What is expected ▸ Output the data word for word, dropping every image.

Given information ▸
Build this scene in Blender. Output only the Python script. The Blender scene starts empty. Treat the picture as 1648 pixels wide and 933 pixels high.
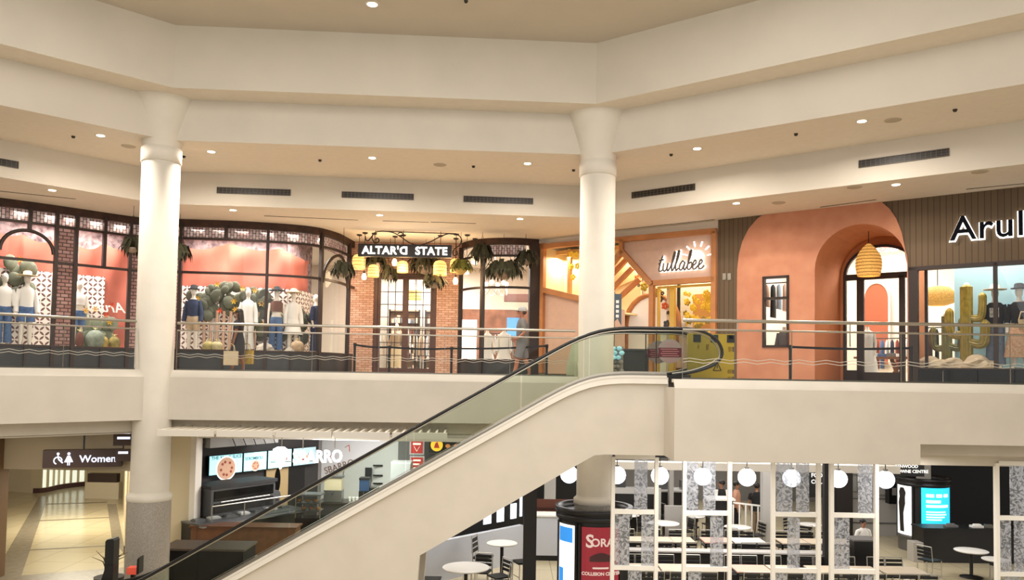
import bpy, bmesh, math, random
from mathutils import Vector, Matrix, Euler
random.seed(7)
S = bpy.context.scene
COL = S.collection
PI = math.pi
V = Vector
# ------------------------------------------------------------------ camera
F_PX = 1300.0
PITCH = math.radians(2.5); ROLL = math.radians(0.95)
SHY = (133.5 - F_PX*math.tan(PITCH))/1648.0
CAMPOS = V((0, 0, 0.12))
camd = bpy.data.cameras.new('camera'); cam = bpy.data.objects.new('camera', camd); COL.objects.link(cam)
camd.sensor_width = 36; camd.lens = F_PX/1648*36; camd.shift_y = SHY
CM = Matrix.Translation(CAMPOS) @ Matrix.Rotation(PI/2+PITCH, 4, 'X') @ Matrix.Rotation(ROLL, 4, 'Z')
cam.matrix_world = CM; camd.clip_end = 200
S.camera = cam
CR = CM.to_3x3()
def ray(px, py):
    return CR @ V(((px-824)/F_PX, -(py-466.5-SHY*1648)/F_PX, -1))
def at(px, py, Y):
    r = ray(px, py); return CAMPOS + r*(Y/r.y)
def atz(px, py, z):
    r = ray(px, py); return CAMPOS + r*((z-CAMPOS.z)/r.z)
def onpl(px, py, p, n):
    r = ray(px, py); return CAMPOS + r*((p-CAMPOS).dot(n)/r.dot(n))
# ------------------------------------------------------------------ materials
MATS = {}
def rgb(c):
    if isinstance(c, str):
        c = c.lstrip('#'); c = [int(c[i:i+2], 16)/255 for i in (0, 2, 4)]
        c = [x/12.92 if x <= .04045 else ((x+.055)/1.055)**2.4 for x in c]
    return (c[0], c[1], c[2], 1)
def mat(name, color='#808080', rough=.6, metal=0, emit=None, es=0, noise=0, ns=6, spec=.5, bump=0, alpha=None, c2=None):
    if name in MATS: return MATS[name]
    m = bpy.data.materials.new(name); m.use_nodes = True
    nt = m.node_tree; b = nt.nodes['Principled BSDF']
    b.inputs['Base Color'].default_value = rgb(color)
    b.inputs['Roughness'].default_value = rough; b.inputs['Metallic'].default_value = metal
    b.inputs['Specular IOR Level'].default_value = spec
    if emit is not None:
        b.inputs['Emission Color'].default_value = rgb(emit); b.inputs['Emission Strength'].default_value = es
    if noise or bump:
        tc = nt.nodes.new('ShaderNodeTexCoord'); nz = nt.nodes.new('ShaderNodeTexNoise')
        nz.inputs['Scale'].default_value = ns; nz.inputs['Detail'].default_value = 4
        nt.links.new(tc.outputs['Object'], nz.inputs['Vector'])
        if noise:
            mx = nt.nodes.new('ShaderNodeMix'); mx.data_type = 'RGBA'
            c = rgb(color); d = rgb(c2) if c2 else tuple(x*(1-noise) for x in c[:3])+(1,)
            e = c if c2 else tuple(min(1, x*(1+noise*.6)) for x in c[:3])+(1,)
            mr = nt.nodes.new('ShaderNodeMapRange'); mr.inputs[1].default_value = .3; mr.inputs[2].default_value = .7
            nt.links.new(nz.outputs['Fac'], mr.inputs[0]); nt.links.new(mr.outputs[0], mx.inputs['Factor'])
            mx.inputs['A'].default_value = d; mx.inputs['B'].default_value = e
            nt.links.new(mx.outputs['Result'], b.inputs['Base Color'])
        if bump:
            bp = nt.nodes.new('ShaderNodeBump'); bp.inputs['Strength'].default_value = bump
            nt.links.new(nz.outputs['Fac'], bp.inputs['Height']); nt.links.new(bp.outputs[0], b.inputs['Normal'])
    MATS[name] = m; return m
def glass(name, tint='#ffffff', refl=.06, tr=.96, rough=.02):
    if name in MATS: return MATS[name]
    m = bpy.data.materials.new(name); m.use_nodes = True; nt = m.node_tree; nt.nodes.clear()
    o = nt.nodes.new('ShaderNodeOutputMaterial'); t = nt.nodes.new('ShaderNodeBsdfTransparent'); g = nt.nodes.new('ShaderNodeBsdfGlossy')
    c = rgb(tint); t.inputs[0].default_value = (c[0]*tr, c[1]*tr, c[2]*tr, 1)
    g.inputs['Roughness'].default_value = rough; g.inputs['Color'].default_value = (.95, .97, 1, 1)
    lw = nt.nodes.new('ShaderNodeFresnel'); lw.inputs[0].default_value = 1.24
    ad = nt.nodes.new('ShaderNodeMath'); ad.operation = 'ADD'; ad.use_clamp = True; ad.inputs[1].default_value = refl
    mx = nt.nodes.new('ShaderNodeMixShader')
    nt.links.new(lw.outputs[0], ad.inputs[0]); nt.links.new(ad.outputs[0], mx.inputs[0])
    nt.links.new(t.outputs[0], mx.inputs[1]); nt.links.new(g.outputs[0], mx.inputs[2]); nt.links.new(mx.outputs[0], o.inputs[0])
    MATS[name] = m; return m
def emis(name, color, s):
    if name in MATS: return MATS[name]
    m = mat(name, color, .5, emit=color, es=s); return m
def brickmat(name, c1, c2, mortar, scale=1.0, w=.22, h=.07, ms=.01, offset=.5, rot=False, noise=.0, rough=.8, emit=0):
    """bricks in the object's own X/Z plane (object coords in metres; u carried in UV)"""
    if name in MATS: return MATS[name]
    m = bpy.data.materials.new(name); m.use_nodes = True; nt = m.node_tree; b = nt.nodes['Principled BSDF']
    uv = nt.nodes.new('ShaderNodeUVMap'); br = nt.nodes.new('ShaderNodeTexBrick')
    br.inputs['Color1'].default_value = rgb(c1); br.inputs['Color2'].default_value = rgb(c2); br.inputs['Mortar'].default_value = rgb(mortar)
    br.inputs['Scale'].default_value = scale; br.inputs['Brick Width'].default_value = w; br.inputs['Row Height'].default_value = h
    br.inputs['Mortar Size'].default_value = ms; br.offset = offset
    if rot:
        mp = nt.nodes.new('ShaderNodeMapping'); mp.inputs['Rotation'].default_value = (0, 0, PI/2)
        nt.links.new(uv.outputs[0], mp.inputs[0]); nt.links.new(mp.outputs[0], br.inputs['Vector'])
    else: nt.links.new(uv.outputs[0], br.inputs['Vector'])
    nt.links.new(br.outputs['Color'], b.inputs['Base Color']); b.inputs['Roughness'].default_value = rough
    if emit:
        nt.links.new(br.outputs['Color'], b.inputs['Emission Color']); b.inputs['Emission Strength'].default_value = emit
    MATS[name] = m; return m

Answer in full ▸
Build this scene in Blender. Output only the Python script. The Blender scene starts empty. Treat the picture as 1648 pixels wide and 933 pixels high.
import bpy, bmesh, math, random
from mathutils import Vector, Matrix, Euler
random.seed(7)
S = bpy.context.scene
COL = S.collection
PI = math.pi
V = Vector
# ------------------------------------------------------------------ camera
F_PX = 1300.0
PITCH = math.radians(2.5); ROLL = math.radians(0.95)
SHY = (133.5 - F_PX*math.tan(PITCH))/1648.0
CAMPOS = V((0, 0, 0.12))
camd = bpy.data.cameras.new('camera'); cam = bpy.data.objects.new('camera', camd); COL.objects.link(cam)
camd.sensor_width = 36; camd.lens = F_PX/1648*36; camd.shift_y = SHY
CM = Matrix.Translation(CAMPOS) @ Matrix.Rotation(PI/2+PITCH, 4, 'X') @ Matrix.Rotation(ROLL, 4, 'Z')
cam.matrix_world = CM; camd.clip_end = 200
S.camera = cam
CR = CM.to_3x3()
def ray(px, py):
    return CR @ V(((px-824)/F_PX, -(py-466.5-SHY*1648)/F_PX, -1))
def at(px, py, Y):
    r = ray(px, py); return CAMPOS + r*(Y/r.y)
def atz(px, py, z):
    r = ray(px, py); return CAMPOS + r*((z-CAMPOS.z)/r.z)
def onpl(px, py, p, n):
    r = ray(px, py); return CAMPOS + r*((p-CAMPOS).dot(n)/r.dot(n))
# ------------------------------------------------------------------ materials
MATS = {}
def rgb(c):
    if isinstance(c, str):
        c = c.lstrip('#'); c = [int(c[i:i+2], 16)/255 for i in (0, 2, 4)]
        c = [x/12.92 if x <= .04045 else ((x+.055)/1.055)**2.4 for x in c]
    return (c[0], c[1], c[2], 1)
def mat(name, color='#808080', rough=.6, metal=0, emit=None, es=0, noise=0, ns=6, spec=.5, bump=0, alpha=None, c2=None):
    if name in MATS: return MATS[name]
    m = bpy.data.materials.new(name); m.use_nodes = True
    nt = m.node_tree; b = nt.nodes['Principled BSDF']
    b.inputs['Base Color'].default_value = rgb(color)
    b.inputs['Roughness'].default_value = rough; b.inputs['Metallic'].default_value = metal
    b.inputs['Specular IOR Level'].default_value = spec
    if emit is not None:
        b.inputs['Emission Color'].default_value = rgb(emit); b.inputs['Emission Strength'].default_value = es
    if noise or bump:
        tc = nt.nodes.new('ShaderNodeTexCoord'); nz = nt.nodes.new('ShaderNodeTexNoise')
        nz.inputs['Scale'].default_value = ns; nz.inputs['Detail'].default_value = 4
        nt.links.new(tc.outputs['Object'], nz.inputs['Vector'])
        if noise:
            mx = nt.nodes.new('ShaderNodeMix'); mx.data_type = 'RGBA'
            c = rgb(color); d = rgb(c2) if c2 else tuple(x*(1-noise) for x in c[:3])+(1,)
            e = c if c2 else tuple(min(1, x*(1+noise*.6)) for x in c[:3])+(1,)
            mr = nt.nodes.new('ShaderNodeMapRange'); mr.inputs[1].default_value = .3; mr.inputs[2].default_value = .7
            nt.links.new(nz.outputs['Fac'], mr.inputs[0]); nt.links.new(mr.outputs[0], mx.inputs['Factor'])
            mx.inputs['A'].default_value = d; mx.inputs['B'].default_value = e
            nt.links.new(mx.outputs['Result'], b.inputs['Base Color'])
        if bump:
            bp = nt.nodes.new('ShaderNodeBump'); bp.inputs['Strength'].default_value = bump
            nt.links.new(nz.outputs['Fac'], bp.inputs['Height']); nt.links.new(bp.outputs[0], b.inputs['Normal'])
    MATS[name] = m; return m
def glass(name, tint='#ffffff', refl=.06, tr=.96, rough=.02):
    if name in MATS: return MATS[name]
    m = bpy.data.materials.new(name); m.use_nodes = True; nt = m.node_tree; nt.nodes.clear()
    o = nt.nodes.new('ShaderNodeOutputMaterial'); t = nt.nodes.new('ShaderNodeBsdfTransparent'); g = nt.nodes.new('ShaderNodeBsdfGlossy')
    c = rgb(tint); t.inputs[0].default_value = (c[0]*tr, c[1]*tr, c[2]*tr, 1)
    g.inputs['Roughness'].default_value = rough; g.inputs['Color'].default_value = (.95, .97, 1, 1)
    lw = nt.nodes.new('ShaderNodeFresnel'); lw.inputs[0].default_value = 1.24
    ad = nt.nodes.new('ShaderNodeMath'); ad.operation = 'ADD'; ad.use_clamp = True; ad.inputs[1].default_value = refl
    mx = nt.nodes.new('ShaderNodeMixShader')
    nt.links.new(lw.outputs[0], ad.inputs[0]); nt.links.new(ad.outputs[0], mx.inputs[0])
    nt.links.new(t.outputs[0], mx.inputs[1]); nt.links.new(g.outputs[0], mx.inputs[2]); nt.links.new(mx.outputs[0], o.inputs[0])
    MATS[name] = m; return m
def emis(name, color, s):
    if name in MATS: return MATS[name]
    m = mat(name, color, .5, emit=color, es=s); return m
def brickmat(name, c1, c2, mortar, scale=1.0, w=.22, h=.07, ms=.01, offset=.5, rot=False, noise=.0, rough=.8, emit=0):
    """bricks in the object's own X/Z plane (object coords in metres; u carried in UV)"""
    if name in MATS: return MATS[name]
    m = bpy.data.materials.new(name); m.use_nodes = True; nt = m.node_tree; b = nt.nodes['Principled BSDF']
    uv = nt.nodes.new('ShaderNodeUVMap'); br = nt.nodes.new('ShaderNodeTexBrick')
    br.inputs['Color1'].default_value = rgb(c1); br.inputs['Color2'].default_value = rgb(c2); br.inputs['Mortar'].default_value = rgb(mortar)
    br.inputs['Scale'].default_value = scale; br.inputs['Brick Width'].default_value = w; br.inputs['Row Height'].default_value = h
    br.inputs['Mortar Size'].default_value = ms; br.offset = offset
    if rot:
        mp = nt.nodes.new('ShaderNodeMapping'); mp.inputs['Rotation'].default_value = (0, 0, PI/2)
        nt.links.new(uv.outputs[0], mp.inputs[0]); nt.links.new(mp.outputs[0], br.inputs['Vector'])
    else: nt.links.new(uv.outputs[0], br.inputs['Vector'])
    nt.links.new(br.outputs['Color'], b.inputs['Base Color']); b.inputs['Roughness'].default_value = rough
    if emit:
        nt.links.new(br.outputs['Color'], b.inputs['Emission Color']); b.inputs['Emission Strength'].default_value = emit
    MATS[name] = m; return m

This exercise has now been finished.